China loses leverage with Trump as North Korea talks stall

President Trump’s decision Thursday to walk away from denuclearization talks with North Korea could result in the president tightening his demands with China during their upcoming trade talks. The president needs China’s help to force North Korea to make a deal, but if those talks remain stalled then the president can afford to get tougher on trade with Beijing, experts note.

“North Korea has mattered on China trade,” said Derek Scissors, resident scholar at the American Enterprise Institute. “The president says, ‘You know, if they help me on North Korea, I’ll cut them some slack on trade.’ I think that he’s still happy with them on Korea … but if that shifted, the deal would be in trouble.”

Scissors was paraphrasing Trump, but the characterization is pretty close.

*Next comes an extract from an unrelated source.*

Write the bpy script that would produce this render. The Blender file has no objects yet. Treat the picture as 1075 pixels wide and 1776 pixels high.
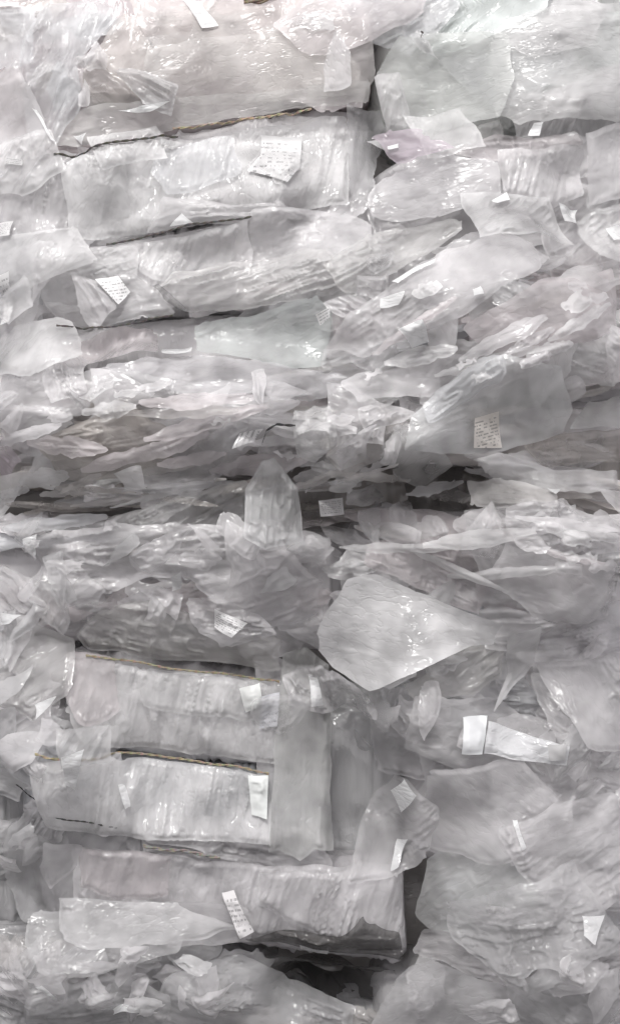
import bpy, math, random
import numpy as np
from mathutils import Vector
from mathutils.geometry import delaunay_2d_cdt

random.seed(7)
RNG = np.random.default_rng(11)
scene = bpy.context.scene
COL = scene.collection

# ------------------------------------------------------------------ camera
M = 1.0 / 500.0            # metres per layout unit (the stack is laid out in 2 mm units)
DC = 5.0                   # camera distance from the face of the stack
ZC = 2.05                  # camera height
cam_d = bpy.data.cameras.new('camera')
cam = bpy.data.objects.new('camera', cam_d); COL.objects.link(cam)
cam.location = (0, -DC, ZC); cam.rotation_euler = (math.radians(90), 0, 0)
cam_d.sensor_fit = 'VERTICAL'; cam_d.sensor_height = 36.0
cam_d.lens = 36.0 * DC / (1776 * M)
cam_d.clip_start = 0.05; cam_d.clip_end = 200
scene.camera = cam

# ------------------------------------------------------------------ light
world = bpy.data.worlds.new('World'); scene.world = world; world.use_nodes = True
bg = world.node_tree.nodes['Background']
bg.inputs[0].default_value = (1.0, 0.958, 0.99, 1); bg.inputs[1].default_value = 0.84
def area(name, loc, target, sx, sy, power, colour):
    d = bpy.data.lights.new(name, 'AREA'); d.shape = 'RECTANGLE'; d.size = sx; d.size_y = sy
    d.energy = power; d.color = colour
    o = bpy.data.objects.new(name, d); COL.objects.link(o); o.location = loc
    o.rotation_euler = (Vector(target) - Vector(loc)).to_track_quat('-Z', 'Y').to_euler()
    return o
area('high_front_lamp', (-0.9, -4.6, 6.2), (0, 0, 2.6), 1.3, 0.9, 225, (1.0, 0.985, 0.96))  # unseen area lamp, added high in front so brightness falls off downward
vs = scene.view_settings
vs.view_transform = 'Standard'; vs.look = 'None'; vs.gamma = 1.0; vs.exposure = 0.24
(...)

“We have tremendous trade deficits with everybody, but the big one is with China. … And I told them, ‘You want to make a great deal?’ Solve the problem in North Korea,” the president said in a 2017 Wall Street Journal interview. “That’s worth having deficits. And that’s worth having not as good a trade deal as I would normally be able to make.”

The president has said his trade policies with China are the reason why Pyonyang has been willing to talk at all. “President Donald J. Trump feels strongly that North Korea is under tremendous pressure from China because of our major trade disputes with the Chinese Government,” he said in an August tweet.

On Thursday Trump praised China as a “big help” on Korea, even as he abruptly cut short a trip to Vietnam to talk to North Korean dictator Kim Jong Un. “Sometimes you have to walk. And this was just one of those times,” Trump told reporters.

Dimitar Gueorguiev, assistant professor of political science at Syracuse University, said that the efforts to get a trade deal with China may have unintentionally harmed the North Korea talks. Beijing has “enormous” leverage over Pyongyang, Gueorguiev noted, but has to be cajoled into using it. The president, eager for a trade deal, announced Sunday that he’d hold off on scheduled tariff increases on $200 billion in Chinese goods. That eliminated a tool the president had to put pressure on China.

“The Trump administration, more so than any previous administration, has been willing to link security and economic issues. You could make the argument that going too quick on the trade negotiations reduced the leverage on the North Korea negotiations,” Gueorguiev said.

Trump is expected to meet Chinese President Xi Jinping sometime in March to discuss trade, after relenting on the previous March 1 deadline for China to accede to U.S. demands or face higher tariffs.

The president’s decision to halt the North Korea talks Thursday also shows that he is willing to walk away from a bad deal, said Gary Hufbauer, nonresident senior fellow at the Peterson Institute for International Economics.

“The signal there is, Trump will walk up to the line, and if he is not happy with it, he’ll walk right back,” he said. “I think that is meant to be a signal to China as well as North Korea.”